### YOUR GOAL
Leave out the pictures, and write out exactly the lines from the beginning of the material to the line holding "M_FRAME, ms, False)", that line included, and nothing else.
begin RECORDS SUPPLIED
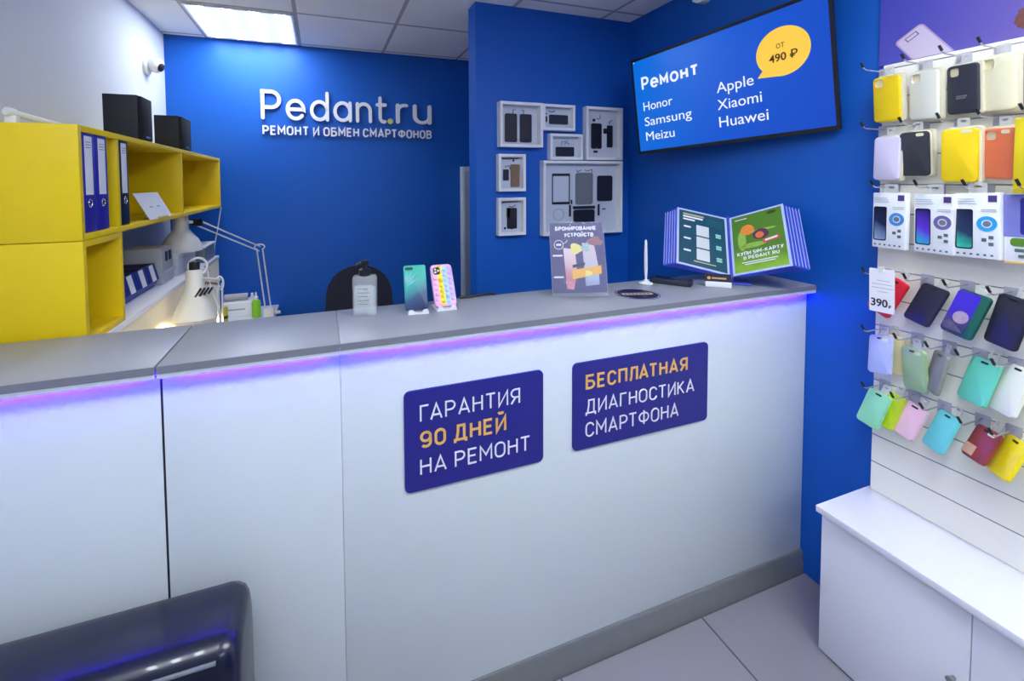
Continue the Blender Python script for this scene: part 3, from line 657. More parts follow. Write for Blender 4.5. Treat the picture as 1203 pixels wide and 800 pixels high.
for k in range(5):
    a = 2 * PI * k / 5; e = Vector((.26 * math.cos(a), .19 + .26 * math.sin(a), .075))
    obj('leg', tube(B(), [(0, .19, .1), e], [.022, .014], 8), M_BLK, ch); obj('caster', lathe(B(), [(.03, -.018), (.03, .018)], 14, aim(e + Vector((0, 0, -.044)), (math.sin(a), -math.cos(a), 0))), M_BLK, ch)

# ------------------------------------------------------------------ security camera, motion sensor
sc = thing('security_camera', 'small white dome camera on the white wall near the ceiling', 'camera', (XL, 1.88, 2.335))
obj('mount', lathe(B(), [(.055, 0), (.055, .012), (.045, .02)], 24, aim((0, 0, 0), (1, 0, 0))), M_WPL, sc)
Mc = aim((.055, .0, .005), (.8, -.25, -.35))
obj('dome', lathe(B(), [(.020, -.045), (.036, -.035), (.044, -.012), (.044, .006), (.036, .022), (.027, .028)], 24, Mc), M_WPL, sc)
obj('lens', lathe(B(), [(.026, .026), (.024, .033), (.012, .040), (.001, .042)], 20, Mc), M_BLK, sc)
ms = thing('motion_sensor', 'white wall sensor high above the television at the top edge', 'sensor', (0, .525, 2.525))
obj('housing', prism(B(), [(-.035, .02), (-.012, .0), (.012, 0), (.045, .02), (.045, .10), (-.035, .10)], -.045, -.001, axis='x'), M_WPL, ms, False); obj('lens', prism(B(), [(-.022, .045), (.03, .045), (.03, .08), (-.022, .08)], -.048, -.0445, axis='x'), M_FRAME, ms, False)

# ------------------------------------------------------------------ dark sofa
sf = thing('leather_sofa', 'dark navy leather sofa with its back against the white counter front', 'sofa', (-2.43, -.02, 0))
M_LEA = mat('navy_leather', (14, 18, 44), .30, var=.15, scale=60, bump=.15, coat=.3)
M_PIP = mat('pale_piping', (120, 124, 130), .4)
xl, xr = -.385, .39
prof = [(-.022, .29), (-.022, .60), (-.026, .655), (-.038, .680), (-.060, .690), (-.11, .692), (-.165, .690), (-.190, .683), (-.207, .668), (-.216, .645), (-.224, .60), (-.245, .45), (-.262, .35), (-.265, .29)]
bs = B(); rg = []
for fx, sh_ in ((0, .030), (.004, .017), (.012, .008), (.026, .002), (.040, 0), (.73, 0), (.745, .002), (.760, .008), (.769, .018), (.7735, .032)):
    ring = []
    for i, (yy, zz) in enumerate(prof):
        cy, cz = -.13, .45; k = max(0.0, (zz - cz) / .24); ky = (yy - cy) / .1
        ring.append(bs.verts.new((xl + fx, yy - sh_ * max(-1, min(1, ky)) * .9, zz - sh_ * 1.1 * k)))
    rg.append(ring)
for a_r, b_r in zip(rg[:-1], rg[1:]):
    for i in range(len(prof)): bs.faces.new((a_r[i], a_r[(i + 1) % len(prof)], b_r[(i + 1) % len(prof)], b_r[i]))
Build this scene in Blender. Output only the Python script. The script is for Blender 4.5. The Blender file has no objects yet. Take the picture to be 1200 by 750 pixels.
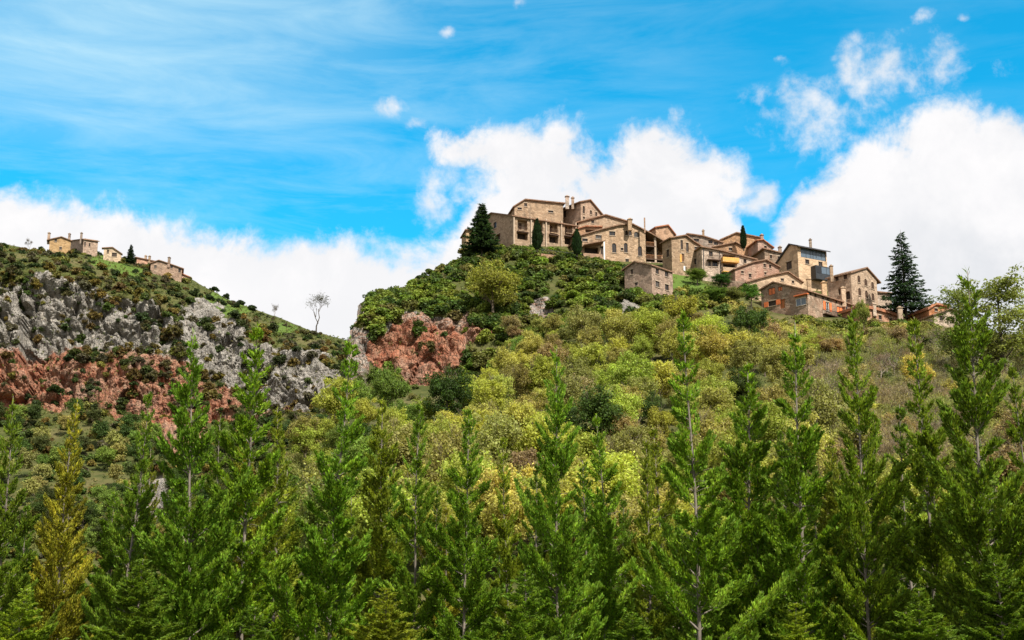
import bpy, math, random
import numpy as np
from mathutils import Vector, Matrix, noise
from mathutils.geometry import tessellate_polygon

random.seed(7)
RNG = np.random.default_rng(11)
R = math.radians
sc = bpy.context.scene
COL = sc.collection

# ------------------------------------------------------------------ camera
PITCH = R(14.0)
FPX = 1648.0                      # focal length in pixels of a 1200 px wide frame
CAM = Vector((0, 0, 1.7))
cam_d = bpy.data.cameras.new('camera')
cam_d.sensor_width = 36.0
cam_d.lens = FPX / 1200.0 * 36.0
cam_d.clip_end = 20000
cam = bpy.data.objects.new('camera', cam_d)
COL.objects.link(cam)
cam.location = CAM
cam.rotation_euler = (R(90) + PITCH, 0, 0)
sc.camera = cam
CP, SP = math.cos(PITCH), math.sin(PITCH)


def ray(px, py):
    dx = (px - 600) / FPX
    dy = (375 - py) / FPX
    return Vector((dx, CP - dy * SP, SP + dy * CP))


def at(px, py, Y):
    d = ray(px, py)
    return CAM + d * (Y / d.y)


def mpp(Y):                        # metres per photo pixel at distance Y
    return Y / FPX / CP


# ------------------------------------------------------------------ helpers
def link(o, parent=None):
    COL.objects.link(o)
    if parent is not None:
        o.parent = parent
    return o


def tag(o, label=None, cat=None, group=None, kind=None):
    if label:
        o['label'] = label
    if cat:
        o['category'] = cat
    if group:
        o['group'] = group
    if kind:
        o['kind'] = kind
    return o


def empty(name, loc, label, cat, group=None):
    o = bpy.data.objects.new(name, None)
    o.empty_display_size = 0.3
    o.location = loc
    link(o)
    return tag(o, label, cat, group)


def mesh_obj(name, me, parent=None, mat=None):
    o = bpy.data.objects.new(name, me)
    if mat is not None and not me.materials:
        me.materials.append(mat)
    return link(o, parent)


class MB:
    """collects faces into one mesh"""
    def __init__(s):
        s.v, s.f = [], []

    def poly(s, pts):
        n = len(s.v)
        s.v += [tuple(p) for p in pts]
        s.f.append(tuple(range(n, n + len(pts))))

    def tris(s, pts, tri):
        n = len(s.v)
        s.v += [tuple(p) for p in pts]
        s.f += [tuple(n + i for i in t) for t in tri]

    def prism(s, prof, ext):
        """closed polygon prof (Vectors) extruded by Vector ext"""
        a = [Vector(p) for p in prof]
        b = [p + ext for p in a]
        s.poly(a)
        s.poly(b[::-1])
        m = len(a)
        for i in range(m):
            j = (i + 1) % m
            s.poly([a[j], a[i], b[i], b[j]])

    def box(s, o, u, v, w):
        o = Vector(o)
        s.prism([o, o + u, o + u + v, o + v], w)

    def tube(s, pts, rads, seg=6):
        pts = [Vector(p) for p in pts]
        rings = []
        for i, p in enumerate(pts):
            t = (pts[min(i + 1, len(pts) - 1)] - pts[max(i - 1, 0)])
            if t.length < 1e-6:
                t = Vector((0, 0, 1))
            t.normalize()
            a = t.cross(Vector((0.31, 0.95, 0.05)))
            if a.length < 1e-3:
                a = t.cross(Vector((1, 0, 0)))
            a.normalize()
            b = t.cross(a)
            n = len(s.v)
            for k in range(seg):
                an = 2 * math.pi * k / seg
                s.v.append(tuple(p + (a * math.cos(an) + b * math.sin(an)) * rads[i]))
            rings.append(n)
        for i in range(len(rings) - 1):
            for k in range(seg):
                k2 = (k + 1) % seg
                s.f.append((rings[i] + k, rings[i] + k2, rings[i + 1] + k2, rings[i + 1] + k))
        s.f.append(tuple(rings[-1] + k for k in range(seg)))

    def mesh(s, name, mat=None, smooth=False):
        me = bpy.data.meshes.new(name)
        me.from_pydata(s.v, [], s.f)
        if mat is not None:
            me.materials.append(mat)
        if smooth:
            me.polygons.foreach_set('use_smooth', [True] * len(me.polygons))
        me.update()
        return me


def quads_mesh(name, V, mat, attr=None):
    """V: (n,4,3) array of separate quads; attr: dict name -> (n,) floats"""
    n = V.shape[0]
    me = bpy.data.meshes.new(name)
    me.vertices.add(n * 4)
    me.vertices.foreach_set('co', V.reshape(-1).astype(np.float32))
    me.loops.add(n * 4)
    me.loops.foreach_set('vertex_index', np.arange(n * 4, dtype=np.int32))
    me.polygons.add(n)
    me.polygons.foreach_set('loop_start', np.arange(0, n * 4, 4, dtype=np.int32))
    me.update(calc_edges=True)
    me.materials.append(mat)
    for k, a in (attr or {}).items():
        at_ = me.attributes.new(k, 'FLOAT', 'POINT')
        at_.data.foreach_set('value', np.repeat(a, 4).astype(np.float32))
    me.validate()
    return me


def nrm(a):
    return a / np.maximum(np.linalg.norm(a, axis=-1, keepdims=True), 1e-9)


def kites(C, D, S, L, W):
    """kite quads with base at C, pointing along D, side vector S"""
    D, S = nrm(D), nrm(S)
    L, W = L[:, None], W[:, None]
    return np.stack([C, C + D * L * .45 + S * W * .5, C + D * L, C + D * L * .45 - S * W * .5], axis=1)


def leaf_quads(C, N, size):
    """square-ish leaf sprays with centre C facing N"""
    N = nrm(N)
    A = nrm(np.cross(N, nrm(RNG.normal(size=N.shape))))
    B = np.cross(N, A)
    s = size[:, None]
    asp = RNG.uniform(.55, 1.0, size=(len(C), 1))
    return np.stack([C - A * s * .6, C + B * s * .5 * asp, C + A * s * .6, C - B * s * .5 * asp], axis=1)


# ------------------------------------------------------------------ materials
def new_mat(name):
    m = bpy.data.materials.new(name)
    m.use_nodes = True
    m.node_tree.nodes.clear()
    return m


class NT:
    def __init__(s, tree):
        s.t = tree

    def n(s, typ, **kw):
        nd = s.t.nodes.new(typ)
        for k, v in kw.items():
            if k.startswith('i_'):
                nd.inputs[k[2:].replace('_', ' ')].default_value = v
            else:
                setattr(nd, k, v)
        return nd

    def l(s, a, b):
        s.t.links.new(a, b)

    def put(s, sock, v):
        if isinstance(v, bpy.types.NodeSocket):
            s.l(v, sock)
        elif v is not None:
            sock.default_value = v

    def math(s, op, a, b=None, c=None, clamp=False):
        nd = s.n('ShaderNodeMath', operation=op, use_clamp=clamp)
        for i, v in enumerate((a, b, c)):
            s.put(nd.inputs[i], v)
        return nd.outputs[0]

    def mix(s, f, a, b, blend='MIX'):
        nd = s.n('ShaderNodeMix', data_type='RGBA', blend_type=blend)
        s.put(nd.inputs[0], f)
        s.put(nd.inputs[6], a)
        s.put(nd.inputs[7], b)
        return nd.outputs[2]

    def ramp(s, f, stops, interp='LINEAR'):
        nd = s.n('ShaderNodeValToRGB')
        cr = nd.color_ramp
        cr.interpolation = interp
        while len(cr.elements) < len(stops):
            cr.elements.new(0.5)
        for e, (p, c) in zip(cr.elements, stops):
            e.position = p
            e.color = c if len(c) == 4 else (*c, 1)
        s.put(nd.inputs[0], f)
        return nd.outputs[0]

    def maprange(s, v, a, b, c, d, smooth=False):
        nd = s.n('ShaderNodeMapRange', interpolation_type='SMOOTHSTEP' if smooth else 'LINEAR')
        s.put(nd.inputs[0], v)
        for i, x in enumerate((a, b, c, d)):
            nd.inputs[i + 1].default_value = x
        return nd.outputs[0]

    def noise(s, vec, scale, detail=4, rough=.55, dist=0.0):
        nd = s.n('ShaderNodeTexNoise')
        s.put(nd.inputs['Vector'], vec)
        nd.inputs['Scale'].default_value = scale
        nd.inputs['Detail'].default_value = detail
        nd.inputs['Roughness'].default_value = rough
        nd.inputs['Distortion'].default_value = dist
        return nd.outputs[0]

    def mapping(s, vec, scale=(1, 1, 1), rot=(0, 0, 0)):
        nd = s.n('ShaderNodeMapping')
        s.put(nd.inputs[0], vec)
        nd.inputs['Scale'].default_value = scale
        nd.inputs['Rotation'].default_value = rot
        return nd.outputs[0]

    def voronoi(s, vec, scale, feature='F1', rnd=1.0):
        nd = s.n('ShaderNodeTexVoronoi', feature=feature)
        s.put(nd.inputs['Vector'], vec)
        nd.inputs['Scale'].default_value = scale
        nd.inputs['Randomness'].default_value = rnd
        return nd

    def bump(s, h, strength, dist):
        nd = s.n('ShaderNodeBump')
        nd.inputs['Strength'].default_value = strength
        nd.inputs['Distance'].default_value = dist
        s.put(nd.inputs['Height'], h)
        return nd.outputs[0]

    def principled(s, color, rough=.8, normal=None, spec=.3):
        p = s.n('ShaderNodeBsdfPrincipled')
        s.put(p.inputs['Base Color'], color)
        s.put(p.inputs['Roughness'], rough)
        p.inputs['Specular IOR Level'].default_value = spec
        if normal is not None:
            s.l(normal, p.inputs['Normal'])
        return p

    def out(s, shader):
        o = s.n('ShaderNodeOutputMaterial')
        s.l(shader, o.inputs[0])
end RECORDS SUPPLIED
### SOLUTION TO THE EXERCISE
Continue the Blender Python script for this scene: part 3, from line 657. More parts follow. Write for Blender 4.5. Treat the picture as 1203 pixels wide and 800 pixels high.
for k in range(5):
    a = 2 * PI * k / 5; e = Vector((.26 * math.cos(a), .19 + .26 * math.sin(a), .075))
    obj('leg', tube(B(), [(0, .19, .1), e], [.022, .014], 8), M_BLK, ch); obj('caster', lathe(B(), [(.03, -.018), (.03, .018)], 14, aim(e + Vector((0, 0, -.044)), (math.sin(a), -math.cos(a), 0))), M_BLK, ch)

# ------------------------------------------------------------------ security camera, motion sensor
sc = thing('security_camera', 'small white dome camera on the white wall near the ceiling', 'camera', (XL, 1.88, 2.335))
obj('mount', lathe(B(), [(.055, 0), (.055, .012), (.045, .02)], 24, aim((0, 0, 0), (1, 0, 0))), M_WPL, sc)
Mc = aim((.055, .0, .005), (.8, -.25, -.35))
obj('dome', lathe(B(), [(.020, -.045), (.036, -.035), (.044, -.012), (.044, .006), (.036, .022), (.027, .028)], 24, Mc), M_WPL, sc)
obj('lens', lathe(B(), [(.026, .026), (.024, .033), (.012, .040), (.001, .042)], 20, Mc), M_BLK, sc)
ms = thing('motion_sensor', 'white wall sensor high above the television at the top edge', 'sensor', (0, .525, 2.525))
obj('housing', prism(B(), [(-.035, .02), (-.012, .0), (.012, 0), (.045, .02), (.045, .10), (-.035, .10)], -.045, -.001, axis='x'), M_WPL, ms, False); obj('lens', prism(B(), [(-.022, .045), (.03, .045), (.03, .08), (-.022, .08)], -.048, -.0445, axis='x'), M_FRAME, ms, False)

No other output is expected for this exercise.